En cela, Commando Culotte constitue le starter kit idéal. La forme dessinée lui permet d’atteindre d’une forme d’efficacité assez rare : le livre dit beaucoup de choses importantes en peu de pages et par le biais de phrases très courtes, ce que l’on tolérerait difficilement d’un essai sur le sujet. C’est un peu la magie du blog BD (ou en tout cas de certains d’entre eux) : quand bien même le dessin est hideux, le propos passe tout de même à condition d’être fluide et bien construit. Le trait de Commando Culotte n’est clairement pas son point fort, même s’il y a de bonnes choses ; mais peu importe, puisque le héros, c’est le texte.

En près de deux cents pages assez denses, Mirion Malle développe notamment quelques concepts féministes “de base” à destination de celles et de ceux qui voudraient prendre le train en marche et commencer à s’intéresser aux questions de féminisme et de genre. Le slut-shaming, Les hommes peuvent-ils être féministes ?, Pourquoi dire “les filles ne sont pas drôles” fait de vous un(e) énorme idiot(e) : ces chapitres idéalement pédagogiques et jamais trop explicatifs – le lectorat est invité à aller lire d’autres textes et blogs afin d’enrichir ses connaissances en la matière – sont disposés en alternance avec d’autres plus spécifiques, dédiés à des films et séries que l’auteure s’évertue à désosser. De Game of thrones à Love actually, de Jacky au royaume des filles à Six feet under, des tas d’incontournables de la pop culture de ce siècle sont passés à la moulinette, dans une construction parfois un brin systématiques (présentation des protagonistes / points négatifs / points positifs / conclusion), mais toujours avec le regard juste.

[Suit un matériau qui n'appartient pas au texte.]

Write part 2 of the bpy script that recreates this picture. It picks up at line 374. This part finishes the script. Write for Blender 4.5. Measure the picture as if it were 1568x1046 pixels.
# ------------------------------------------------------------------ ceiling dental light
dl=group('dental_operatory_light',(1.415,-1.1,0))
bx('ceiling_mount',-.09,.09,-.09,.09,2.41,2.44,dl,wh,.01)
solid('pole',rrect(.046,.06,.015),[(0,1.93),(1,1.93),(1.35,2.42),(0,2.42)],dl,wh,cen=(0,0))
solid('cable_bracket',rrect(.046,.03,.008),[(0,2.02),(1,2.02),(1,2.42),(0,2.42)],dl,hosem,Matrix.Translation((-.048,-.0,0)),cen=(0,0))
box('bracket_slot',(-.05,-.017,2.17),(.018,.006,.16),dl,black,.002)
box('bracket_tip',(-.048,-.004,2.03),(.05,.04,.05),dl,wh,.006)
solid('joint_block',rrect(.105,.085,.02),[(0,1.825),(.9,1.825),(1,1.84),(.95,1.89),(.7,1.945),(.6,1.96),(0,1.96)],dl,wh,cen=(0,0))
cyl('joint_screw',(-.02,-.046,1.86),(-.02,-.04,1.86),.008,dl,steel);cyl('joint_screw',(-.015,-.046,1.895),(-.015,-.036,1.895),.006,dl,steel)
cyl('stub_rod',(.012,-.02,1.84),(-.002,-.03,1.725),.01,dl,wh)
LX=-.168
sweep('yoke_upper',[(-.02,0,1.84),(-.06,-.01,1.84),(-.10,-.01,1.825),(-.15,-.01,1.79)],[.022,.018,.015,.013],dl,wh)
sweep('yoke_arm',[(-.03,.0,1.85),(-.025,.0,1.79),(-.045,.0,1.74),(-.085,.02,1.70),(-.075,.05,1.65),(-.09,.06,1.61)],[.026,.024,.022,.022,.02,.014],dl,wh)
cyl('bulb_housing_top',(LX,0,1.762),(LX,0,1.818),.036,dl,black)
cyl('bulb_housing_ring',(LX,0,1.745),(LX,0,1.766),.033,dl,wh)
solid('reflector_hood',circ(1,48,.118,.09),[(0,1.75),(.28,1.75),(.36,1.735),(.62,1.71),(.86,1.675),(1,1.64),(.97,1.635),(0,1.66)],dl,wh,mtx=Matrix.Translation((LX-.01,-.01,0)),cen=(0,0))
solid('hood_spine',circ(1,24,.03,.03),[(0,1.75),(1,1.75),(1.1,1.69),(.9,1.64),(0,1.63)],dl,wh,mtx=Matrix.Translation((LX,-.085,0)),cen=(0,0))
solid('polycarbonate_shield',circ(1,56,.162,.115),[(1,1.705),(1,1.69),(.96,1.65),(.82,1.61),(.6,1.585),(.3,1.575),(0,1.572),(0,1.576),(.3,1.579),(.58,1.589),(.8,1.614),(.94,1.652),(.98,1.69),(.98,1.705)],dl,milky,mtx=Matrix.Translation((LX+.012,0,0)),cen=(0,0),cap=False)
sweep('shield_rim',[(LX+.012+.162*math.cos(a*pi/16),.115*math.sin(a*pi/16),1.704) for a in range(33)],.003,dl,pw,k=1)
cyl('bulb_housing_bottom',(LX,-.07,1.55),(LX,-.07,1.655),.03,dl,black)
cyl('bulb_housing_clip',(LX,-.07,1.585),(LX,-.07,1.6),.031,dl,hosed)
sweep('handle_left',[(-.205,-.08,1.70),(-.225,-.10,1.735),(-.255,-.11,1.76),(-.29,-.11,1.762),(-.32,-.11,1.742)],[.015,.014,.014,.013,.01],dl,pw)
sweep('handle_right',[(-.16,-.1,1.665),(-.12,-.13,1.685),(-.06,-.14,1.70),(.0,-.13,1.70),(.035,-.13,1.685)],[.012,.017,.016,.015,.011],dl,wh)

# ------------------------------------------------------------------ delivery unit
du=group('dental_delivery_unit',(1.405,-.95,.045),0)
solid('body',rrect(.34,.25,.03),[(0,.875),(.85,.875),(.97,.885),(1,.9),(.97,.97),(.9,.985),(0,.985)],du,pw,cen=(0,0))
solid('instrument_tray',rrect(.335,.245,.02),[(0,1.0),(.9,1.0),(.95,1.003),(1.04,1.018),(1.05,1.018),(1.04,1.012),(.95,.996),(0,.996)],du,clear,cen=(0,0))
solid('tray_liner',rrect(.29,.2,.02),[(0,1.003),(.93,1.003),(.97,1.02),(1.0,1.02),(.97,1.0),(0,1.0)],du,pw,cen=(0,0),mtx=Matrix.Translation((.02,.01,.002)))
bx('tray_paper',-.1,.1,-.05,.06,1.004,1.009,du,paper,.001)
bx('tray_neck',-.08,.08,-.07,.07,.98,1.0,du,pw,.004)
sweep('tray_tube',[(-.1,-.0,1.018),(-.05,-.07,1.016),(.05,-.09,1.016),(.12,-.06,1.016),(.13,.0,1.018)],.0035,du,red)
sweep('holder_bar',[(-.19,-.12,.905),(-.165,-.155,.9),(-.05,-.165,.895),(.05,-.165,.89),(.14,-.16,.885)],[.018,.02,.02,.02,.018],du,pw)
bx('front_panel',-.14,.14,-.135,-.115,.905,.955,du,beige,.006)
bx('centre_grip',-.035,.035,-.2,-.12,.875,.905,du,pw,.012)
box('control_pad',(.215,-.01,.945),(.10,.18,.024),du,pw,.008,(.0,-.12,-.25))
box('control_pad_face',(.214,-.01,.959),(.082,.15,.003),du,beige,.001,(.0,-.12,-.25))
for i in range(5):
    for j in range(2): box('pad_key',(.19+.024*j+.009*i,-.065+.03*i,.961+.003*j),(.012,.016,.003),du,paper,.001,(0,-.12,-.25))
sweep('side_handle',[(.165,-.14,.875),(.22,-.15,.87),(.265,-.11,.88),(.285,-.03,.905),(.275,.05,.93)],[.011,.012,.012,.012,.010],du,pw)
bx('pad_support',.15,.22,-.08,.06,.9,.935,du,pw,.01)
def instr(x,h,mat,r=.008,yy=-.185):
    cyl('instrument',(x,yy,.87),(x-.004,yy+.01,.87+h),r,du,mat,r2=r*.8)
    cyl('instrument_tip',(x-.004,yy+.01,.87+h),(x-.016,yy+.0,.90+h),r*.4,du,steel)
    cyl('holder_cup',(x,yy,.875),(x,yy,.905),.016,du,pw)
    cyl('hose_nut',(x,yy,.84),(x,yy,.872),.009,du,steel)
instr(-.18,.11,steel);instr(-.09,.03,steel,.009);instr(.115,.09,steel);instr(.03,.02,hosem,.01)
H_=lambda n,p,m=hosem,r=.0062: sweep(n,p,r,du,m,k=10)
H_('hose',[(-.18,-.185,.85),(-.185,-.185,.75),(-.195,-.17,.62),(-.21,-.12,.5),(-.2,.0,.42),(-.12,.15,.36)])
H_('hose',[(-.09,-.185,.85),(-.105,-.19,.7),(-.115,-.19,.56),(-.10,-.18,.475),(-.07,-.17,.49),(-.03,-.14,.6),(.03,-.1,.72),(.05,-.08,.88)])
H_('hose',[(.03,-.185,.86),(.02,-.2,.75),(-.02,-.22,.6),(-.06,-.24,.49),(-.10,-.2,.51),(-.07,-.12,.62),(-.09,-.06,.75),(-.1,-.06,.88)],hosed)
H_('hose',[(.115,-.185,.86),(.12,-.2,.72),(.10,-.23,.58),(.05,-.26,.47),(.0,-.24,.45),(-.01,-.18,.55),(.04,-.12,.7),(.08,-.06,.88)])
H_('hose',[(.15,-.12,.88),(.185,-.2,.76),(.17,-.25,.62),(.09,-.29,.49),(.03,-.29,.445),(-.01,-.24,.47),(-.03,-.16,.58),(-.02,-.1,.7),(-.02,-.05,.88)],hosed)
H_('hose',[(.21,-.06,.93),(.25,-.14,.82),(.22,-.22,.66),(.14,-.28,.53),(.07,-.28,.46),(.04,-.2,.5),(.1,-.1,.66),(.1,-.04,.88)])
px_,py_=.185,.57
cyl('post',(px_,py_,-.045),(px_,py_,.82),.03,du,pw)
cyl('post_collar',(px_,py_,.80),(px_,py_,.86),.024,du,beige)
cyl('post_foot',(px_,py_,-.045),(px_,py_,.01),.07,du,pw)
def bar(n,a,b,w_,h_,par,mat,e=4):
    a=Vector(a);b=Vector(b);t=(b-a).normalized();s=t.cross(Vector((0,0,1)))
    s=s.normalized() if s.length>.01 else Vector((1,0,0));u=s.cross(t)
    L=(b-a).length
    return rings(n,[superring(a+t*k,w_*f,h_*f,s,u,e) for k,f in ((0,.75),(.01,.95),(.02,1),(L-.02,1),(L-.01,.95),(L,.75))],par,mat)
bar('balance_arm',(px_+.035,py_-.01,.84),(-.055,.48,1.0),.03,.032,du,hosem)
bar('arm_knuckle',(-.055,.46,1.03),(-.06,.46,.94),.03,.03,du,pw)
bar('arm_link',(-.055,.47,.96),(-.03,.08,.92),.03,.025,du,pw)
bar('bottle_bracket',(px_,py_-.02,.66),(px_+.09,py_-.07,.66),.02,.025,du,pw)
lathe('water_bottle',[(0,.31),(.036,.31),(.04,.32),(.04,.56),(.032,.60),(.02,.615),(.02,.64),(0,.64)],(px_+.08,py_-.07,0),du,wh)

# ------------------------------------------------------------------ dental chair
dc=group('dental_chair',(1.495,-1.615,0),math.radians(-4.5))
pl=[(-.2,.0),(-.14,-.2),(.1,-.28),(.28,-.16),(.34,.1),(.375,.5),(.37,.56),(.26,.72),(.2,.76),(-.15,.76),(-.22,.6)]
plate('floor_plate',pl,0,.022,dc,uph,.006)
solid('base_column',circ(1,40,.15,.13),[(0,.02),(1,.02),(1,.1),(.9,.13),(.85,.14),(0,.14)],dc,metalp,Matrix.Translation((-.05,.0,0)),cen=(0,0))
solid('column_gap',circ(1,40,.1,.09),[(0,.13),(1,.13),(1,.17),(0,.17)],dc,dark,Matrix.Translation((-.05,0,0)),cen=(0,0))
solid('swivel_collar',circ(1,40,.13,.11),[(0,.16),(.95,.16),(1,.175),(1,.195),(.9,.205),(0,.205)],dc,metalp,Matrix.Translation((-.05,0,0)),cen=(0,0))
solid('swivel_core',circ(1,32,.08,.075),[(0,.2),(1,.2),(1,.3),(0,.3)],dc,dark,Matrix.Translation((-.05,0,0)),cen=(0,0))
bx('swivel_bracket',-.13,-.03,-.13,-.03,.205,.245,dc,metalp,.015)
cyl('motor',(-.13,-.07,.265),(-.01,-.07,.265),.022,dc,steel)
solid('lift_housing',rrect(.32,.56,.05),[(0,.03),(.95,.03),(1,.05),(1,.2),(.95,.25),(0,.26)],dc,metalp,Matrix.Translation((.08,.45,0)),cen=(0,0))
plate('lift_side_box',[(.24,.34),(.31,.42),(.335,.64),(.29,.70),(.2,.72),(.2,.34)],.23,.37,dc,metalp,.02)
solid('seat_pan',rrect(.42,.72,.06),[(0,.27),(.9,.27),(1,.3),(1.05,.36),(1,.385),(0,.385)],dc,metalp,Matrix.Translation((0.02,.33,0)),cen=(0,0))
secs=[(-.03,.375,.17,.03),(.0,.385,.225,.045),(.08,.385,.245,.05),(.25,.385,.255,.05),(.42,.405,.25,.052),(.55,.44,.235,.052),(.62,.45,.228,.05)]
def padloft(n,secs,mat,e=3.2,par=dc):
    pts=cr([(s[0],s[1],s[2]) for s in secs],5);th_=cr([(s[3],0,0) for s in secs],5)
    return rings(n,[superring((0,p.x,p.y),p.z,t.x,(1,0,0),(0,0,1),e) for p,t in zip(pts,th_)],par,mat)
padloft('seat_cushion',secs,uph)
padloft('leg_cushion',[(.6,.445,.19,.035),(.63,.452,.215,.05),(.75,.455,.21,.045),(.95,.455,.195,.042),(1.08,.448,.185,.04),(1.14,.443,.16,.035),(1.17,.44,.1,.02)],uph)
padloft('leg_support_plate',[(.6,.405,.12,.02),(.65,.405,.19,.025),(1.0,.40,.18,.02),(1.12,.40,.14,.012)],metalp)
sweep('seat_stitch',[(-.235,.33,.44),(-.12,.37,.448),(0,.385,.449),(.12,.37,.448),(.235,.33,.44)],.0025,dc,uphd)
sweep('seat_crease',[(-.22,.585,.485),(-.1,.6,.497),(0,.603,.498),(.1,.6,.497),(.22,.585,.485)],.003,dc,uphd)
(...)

L’essentiel est surtout de nous expliquer – sans nous l’imposer – sous quel angle aborder les choses.

L’air de rien, Mirion Malle nous met le pied à l’étrier en nous poussant à observer les choses autrement. Peu importe que l’on ait vu tous les films et séries en question : l’essentiel est surtout de nous expliquer – sans nous l’imposer – sous quel angle aborder les choses. Le systématisme de la construction des chapitres, soulevé quelques lignes plus haut, n’est pas qu’un défaut : il nous permet de disposer d’une grille de lecture plutôt claire afin de ne plus nous laisser berner par des œuvres qui seraient dégradantes ou qui auraient tendance, parfois radicalement, à invisibiliser certaines minorités. À titre personnel, cela m’a déchiré le cœur de lire ce que dit Mirion Malle de Rock Academy, mais sa description m’a ouvert les yeux sur le sexisme latent du film. Est-ce que cela m’empêchera de prendre plaisir à le revoir dans un ans ou deux, pour les dixième fois depuis le début de ce siècle ? Sans doute pas. L’idée n’est pas de censurer les œuvres ou d’interdire aux gens de les voir ; et si on peut voir la narratrice jeter certains DVD à la poubelle après avoir évoqué leur contenu, l’important réside justement dans le fait qu’elle a pris le temps de regarder les œuvres en question avant de décréter qu’elle n’en voulait pas dans sa vidéothèque. Pas de réelle injonction dans Commando Culotte : le livre explique avec passion que sur un sujet voisin, il vaut mieux voir tel film plutôt que tel autre, mais il invite avant tout ses lecteurs et lectrices à se poser des questions sur ce qu’on leur donne à voir, à taper du poing sur la table lorsque des scènes ou des personnages ne sont pas supportables, bref, à remettre en question cette pop culture dans laquelle nous baignons, à la fois truffée de merveilles, de cadeaux empoisonnés… et d’œuvres situées entre les deux, parce que les questions de féminisme et de genre sont bourrées de nuances, contrairement à ce que certains observateurs salement obtus pourraient laisser entendre.